**WHAT IS NEEDED**.
Return the first line, the line containing "b = MB(); b.box(-3.10, -2.905, 2.62, 3.14, .137, .149);", and every line between them, exactly as they stand.

**DATA EXTRACT**.

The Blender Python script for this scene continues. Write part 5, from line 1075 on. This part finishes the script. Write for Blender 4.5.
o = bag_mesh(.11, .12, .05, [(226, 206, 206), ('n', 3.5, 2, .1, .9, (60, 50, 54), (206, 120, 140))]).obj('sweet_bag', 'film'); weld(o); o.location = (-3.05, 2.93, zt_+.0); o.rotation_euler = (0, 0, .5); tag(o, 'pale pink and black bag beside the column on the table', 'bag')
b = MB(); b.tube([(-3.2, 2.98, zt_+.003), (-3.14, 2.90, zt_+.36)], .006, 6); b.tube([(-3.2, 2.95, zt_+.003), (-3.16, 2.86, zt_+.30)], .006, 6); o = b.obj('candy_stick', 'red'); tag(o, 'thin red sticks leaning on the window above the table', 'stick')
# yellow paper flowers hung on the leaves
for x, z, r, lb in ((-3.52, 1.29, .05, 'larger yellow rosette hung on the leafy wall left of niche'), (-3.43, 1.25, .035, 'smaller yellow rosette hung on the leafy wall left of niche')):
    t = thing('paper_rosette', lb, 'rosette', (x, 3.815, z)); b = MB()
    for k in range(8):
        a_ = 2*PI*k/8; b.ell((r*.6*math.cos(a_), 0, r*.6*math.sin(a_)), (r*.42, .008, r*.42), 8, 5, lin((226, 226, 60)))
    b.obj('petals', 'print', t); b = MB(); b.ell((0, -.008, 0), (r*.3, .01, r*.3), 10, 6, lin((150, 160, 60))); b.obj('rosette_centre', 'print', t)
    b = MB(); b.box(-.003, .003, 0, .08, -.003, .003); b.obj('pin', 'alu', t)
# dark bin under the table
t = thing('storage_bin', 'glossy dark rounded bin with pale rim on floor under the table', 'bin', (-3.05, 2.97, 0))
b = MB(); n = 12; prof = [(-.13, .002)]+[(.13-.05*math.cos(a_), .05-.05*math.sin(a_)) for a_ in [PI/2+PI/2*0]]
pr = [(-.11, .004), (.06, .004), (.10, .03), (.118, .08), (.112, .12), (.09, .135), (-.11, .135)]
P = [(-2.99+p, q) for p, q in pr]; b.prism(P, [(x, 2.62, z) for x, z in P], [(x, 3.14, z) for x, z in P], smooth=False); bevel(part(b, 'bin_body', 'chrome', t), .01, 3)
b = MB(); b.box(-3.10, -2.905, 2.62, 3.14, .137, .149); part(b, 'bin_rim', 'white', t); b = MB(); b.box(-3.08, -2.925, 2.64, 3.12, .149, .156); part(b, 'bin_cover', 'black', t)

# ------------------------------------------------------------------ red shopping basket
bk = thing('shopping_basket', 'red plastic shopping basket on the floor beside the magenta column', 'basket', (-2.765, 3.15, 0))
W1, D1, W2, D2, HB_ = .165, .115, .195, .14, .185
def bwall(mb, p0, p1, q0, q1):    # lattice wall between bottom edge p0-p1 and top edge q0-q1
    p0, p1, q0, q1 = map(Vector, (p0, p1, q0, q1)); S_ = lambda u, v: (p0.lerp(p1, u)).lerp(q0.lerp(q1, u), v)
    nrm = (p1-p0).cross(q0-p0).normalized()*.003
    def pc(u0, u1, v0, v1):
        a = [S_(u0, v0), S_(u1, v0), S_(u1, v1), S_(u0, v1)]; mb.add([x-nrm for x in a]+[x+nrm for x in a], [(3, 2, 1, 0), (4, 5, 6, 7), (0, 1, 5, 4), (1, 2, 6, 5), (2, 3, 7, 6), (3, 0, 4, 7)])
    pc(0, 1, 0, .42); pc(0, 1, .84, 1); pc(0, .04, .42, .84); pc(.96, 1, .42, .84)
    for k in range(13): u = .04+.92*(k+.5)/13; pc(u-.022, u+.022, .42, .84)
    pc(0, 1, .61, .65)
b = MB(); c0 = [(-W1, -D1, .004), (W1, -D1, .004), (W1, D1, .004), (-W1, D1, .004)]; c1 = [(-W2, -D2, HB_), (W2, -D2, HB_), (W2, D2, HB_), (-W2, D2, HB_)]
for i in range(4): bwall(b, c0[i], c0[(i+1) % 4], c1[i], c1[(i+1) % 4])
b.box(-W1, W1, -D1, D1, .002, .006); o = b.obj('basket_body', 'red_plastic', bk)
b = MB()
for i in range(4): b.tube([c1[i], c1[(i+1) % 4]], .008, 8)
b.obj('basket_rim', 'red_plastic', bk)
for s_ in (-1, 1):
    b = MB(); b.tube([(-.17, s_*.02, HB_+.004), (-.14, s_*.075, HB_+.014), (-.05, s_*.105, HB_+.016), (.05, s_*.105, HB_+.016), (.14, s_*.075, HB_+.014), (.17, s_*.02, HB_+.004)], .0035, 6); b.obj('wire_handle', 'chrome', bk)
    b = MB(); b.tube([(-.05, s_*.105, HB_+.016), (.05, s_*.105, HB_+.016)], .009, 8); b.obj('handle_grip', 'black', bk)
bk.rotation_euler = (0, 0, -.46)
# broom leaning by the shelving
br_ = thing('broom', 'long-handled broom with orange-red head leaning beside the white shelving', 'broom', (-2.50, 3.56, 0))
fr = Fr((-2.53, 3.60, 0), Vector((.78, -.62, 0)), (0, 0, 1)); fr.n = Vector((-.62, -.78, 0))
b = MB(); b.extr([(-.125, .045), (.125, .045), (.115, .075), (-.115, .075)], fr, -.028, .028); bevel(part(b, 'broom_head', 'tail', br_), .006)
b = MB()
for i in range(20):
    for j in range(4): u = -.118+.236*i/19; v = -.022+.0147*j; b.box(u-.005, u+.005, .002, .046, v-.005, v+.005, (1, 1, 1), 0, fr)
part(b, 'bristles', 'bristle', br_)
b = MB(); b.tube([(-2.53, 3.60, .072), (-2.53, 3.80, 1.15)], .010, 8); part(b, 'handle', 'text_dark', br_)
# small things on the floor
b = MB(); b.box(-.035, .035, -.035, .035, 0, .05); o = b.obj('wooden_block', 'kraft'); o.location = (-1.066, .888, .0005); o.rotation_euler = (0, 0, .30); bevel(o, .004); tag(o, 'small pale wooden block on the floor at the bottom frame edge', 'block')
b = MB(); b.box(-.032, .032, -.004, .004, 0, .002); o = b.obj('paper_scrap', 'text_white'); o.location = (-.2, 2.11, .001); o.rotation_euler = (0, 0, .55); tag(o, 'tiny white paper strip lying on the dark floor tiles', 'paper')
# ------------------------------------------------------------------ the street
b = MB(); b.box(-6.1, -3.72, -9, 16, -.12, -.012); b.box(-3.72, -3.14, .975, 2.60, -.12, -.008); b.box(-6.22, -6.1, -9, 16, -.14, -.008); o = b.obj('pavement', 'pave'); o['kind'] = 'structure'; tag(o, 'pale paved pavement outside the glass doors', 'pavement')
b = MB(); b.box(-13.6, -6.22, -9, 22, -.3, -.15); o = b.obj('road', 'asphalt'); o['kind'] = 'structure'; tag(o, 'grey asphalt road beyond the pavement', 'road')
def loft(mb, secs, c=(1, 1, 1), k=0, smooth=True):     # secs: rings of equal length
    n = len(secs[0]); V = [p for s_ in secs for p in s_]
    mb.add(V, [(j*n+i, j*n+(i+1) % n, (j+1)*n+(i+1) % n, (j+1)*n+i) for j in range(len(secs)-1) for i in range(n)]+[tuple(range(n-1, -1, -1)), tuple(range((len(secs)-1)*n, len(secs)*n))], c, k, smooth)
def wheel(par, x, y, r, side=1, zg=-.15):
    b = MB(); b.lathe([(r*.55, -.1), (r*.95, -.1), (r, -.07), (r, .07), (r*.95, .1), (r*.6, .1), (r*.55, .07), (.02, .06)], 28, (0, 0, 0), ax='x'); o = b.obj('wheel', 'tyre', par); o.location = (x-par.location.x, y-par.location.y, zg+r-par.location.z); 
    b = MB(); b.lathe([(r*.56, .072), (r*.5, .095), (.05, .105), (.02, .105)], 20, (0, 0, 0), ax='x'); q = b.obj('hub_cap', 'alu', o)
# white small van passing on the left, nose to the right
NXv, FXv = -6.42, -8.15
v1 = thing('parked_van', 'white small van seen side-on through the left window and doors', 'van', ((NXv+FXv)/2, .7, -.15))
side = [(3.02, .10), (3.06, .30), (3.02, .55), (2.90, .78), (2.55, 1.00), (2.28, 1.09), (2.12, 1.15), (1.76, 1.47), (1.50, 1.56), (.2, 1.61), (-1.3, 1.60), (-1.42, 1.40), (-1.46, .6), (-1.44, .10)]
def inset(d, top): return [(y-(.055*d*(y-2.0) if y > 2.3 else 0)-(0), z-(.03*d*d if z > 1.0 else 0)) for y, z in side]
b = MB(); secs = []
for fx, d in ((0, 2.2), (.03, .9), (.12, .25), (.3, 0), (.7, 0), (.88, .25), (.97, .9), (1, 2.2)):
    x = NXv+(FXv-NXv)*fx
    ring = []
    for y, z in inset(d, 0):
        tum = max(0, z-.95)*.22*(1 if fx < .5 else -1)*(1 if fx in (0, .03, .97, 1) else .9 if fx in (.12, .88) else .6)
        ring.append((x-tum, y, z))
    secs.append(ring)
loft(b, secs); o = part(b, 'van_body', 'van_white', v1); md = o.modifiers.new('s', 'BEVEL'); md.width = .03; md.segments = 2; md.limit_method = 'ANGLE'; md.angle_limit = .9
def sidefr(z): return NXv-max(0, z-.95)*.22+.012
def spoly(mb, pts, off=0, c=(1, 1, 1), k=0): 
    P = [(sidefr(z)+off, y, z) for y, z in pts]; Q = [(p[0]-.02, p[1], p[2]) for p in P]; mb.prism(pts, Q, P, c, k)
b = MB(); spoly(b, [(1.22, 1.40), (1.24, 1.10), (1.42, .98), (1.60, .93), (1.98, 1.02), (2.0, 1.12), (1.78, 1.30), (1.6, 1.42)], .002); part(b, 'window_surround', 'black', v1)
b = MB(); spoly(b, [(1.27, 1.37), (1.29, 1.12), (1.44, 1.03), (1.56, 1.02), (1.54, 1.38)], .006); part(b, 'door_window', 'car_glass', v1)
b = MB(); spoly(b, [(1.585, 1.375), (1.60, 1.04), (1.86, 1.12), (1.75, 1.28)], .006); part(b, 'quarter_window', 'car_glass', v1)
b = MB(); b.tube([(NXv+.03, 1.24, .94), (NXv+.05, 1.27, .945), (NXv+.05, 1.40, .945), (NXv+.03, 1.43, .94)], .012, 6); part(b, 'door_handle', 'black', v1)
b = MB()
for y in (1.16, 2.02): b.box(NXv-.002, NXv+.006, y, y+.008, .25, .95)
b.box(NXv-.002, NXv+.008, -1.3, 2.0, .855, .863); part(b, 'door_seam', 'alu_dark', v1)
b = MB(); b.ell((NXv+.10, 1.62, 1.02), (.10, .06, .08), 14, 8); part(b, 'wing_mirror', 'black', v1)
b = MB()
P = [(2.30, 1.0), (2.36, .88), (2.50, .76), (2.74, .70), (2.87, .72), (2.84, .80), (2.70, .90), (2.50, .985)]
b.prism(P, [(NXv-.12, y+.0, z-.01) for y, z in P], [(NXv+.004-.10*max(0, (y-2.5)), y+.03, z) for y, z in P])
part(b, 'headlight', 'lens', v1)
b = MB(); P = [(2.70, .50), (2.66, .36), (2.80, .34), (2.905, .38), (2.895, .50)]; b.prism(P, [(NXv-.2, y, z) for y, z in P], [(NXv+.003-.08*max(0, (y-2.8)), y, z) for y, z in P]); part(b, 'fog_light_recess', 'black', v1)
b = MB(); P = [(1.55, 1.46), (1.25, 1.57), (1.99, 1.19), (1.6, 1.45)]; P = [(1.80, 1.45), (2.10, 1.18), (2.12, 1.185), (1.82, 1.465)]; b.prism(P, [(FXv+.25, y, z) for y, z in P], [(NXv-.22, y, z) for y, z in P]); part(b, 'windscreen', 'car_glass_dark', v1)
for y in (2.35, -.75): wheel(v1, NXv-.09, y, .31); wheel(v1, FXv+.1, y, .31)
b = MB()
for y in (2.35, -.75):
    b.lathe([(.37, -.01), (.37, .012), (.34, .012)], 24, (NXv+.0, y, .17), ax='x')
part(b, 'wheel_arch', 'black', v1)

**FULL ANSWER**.
The Blender Python script for this scene continues. Write part 5, from line 1075 on. This part finishes the script. Write for Blender 4.5.
o = bag_mesh(.11, .12, .05, [(226, 206, 206), ('n', 3.5, 2, .1, .9, (60, 50, 54), (206, 120, 140))]).obj('sweet_bag', 'film'); weld(o); o.location = (-3.05, 2.93, zt_+.0); o.rotation_euler = (0, 0, .5); tag(o, 'pale pink and black bag beside the column on the table', 'bag')
b = MB(); b.tube([(-3.2, 2.98, zt_+.003), (-3.14, 2.90, zt_+.36)], .006, 6); b.tube([(-3.2, 2.95, zt_+.003), (-3.16, 2.86, zt_+.30)], .006, 6); o = b.obj('candy_stick', 'red'); tag(o, 'thin red sticks leaning on the window above the table', 'stick')
# yellow paper flowers hung on the leaves
for x, z, r, lb in ((-3.52, 1.29, .05, 'larger yellow rosette hung on the leafy wall left of niche'), (-3.43, 1.25, .035, 'smaller yellow rosette hung on the leafy wall left of niche')):
    t = thing('paper_rosette', lb, 'rosette', (x, 3.815, z)); b = MB()
    for k in range(8):
        a_ = 2*PI*k/8; b.ell((r*.6*math.cos(a_), 0, r*.6*math.sin(a_)), (r*.42, .008, r*.42), 8, 5, lin((226, 226, 60)))
    b.obj('petals', 'print', t); b = MB(); b.ell((0, -.008, 0), (r*.3, .01, r*.3), 10, 6, lin((150, 160, 60))); b.obj('rosette_centre', 'print', t)
    b = MB(); b.box(-.003, .003, 0, .08, -.003, .003); b.obj('pin', 'alu', t)
# dark bin under the table
t = thing('storage_bin', 'glossy dark rounded bin with pale rim on floor under the table', 'bin', (-3.05, 2.97, 0))
b = MB(); n = 12; prof = [(-.13, .002)]+[(.13-.05*math.cos(a_), .05-.05*math.sin(a_)) for a_ in [PI/2+PI/2*0]]
pr = [(-.11, .004), (.06, .004), (.10, .03), (.118, .08), (.112, .12), (.09, .135), (-.11, .135)]
P = [(-2.99+p, q) for p, q in pr]; b.prism(P, [(x, 2.62, z) for x, z in P], [(x, 3.14, z) for x, z in P], smooth=False); bevel(part(b, 'bin_body', 'chrome', t), .01, 3)
b = MB(); b.box(-3.10, -2.905, 2.62, 3.14, .137, .149); part(b, 'bin_rim', 'white', t); b = MB(); b.box(-3.08, -2.925, 2.64, 3.12, .149, .156); part(b, 'bin_cover', 'black', t)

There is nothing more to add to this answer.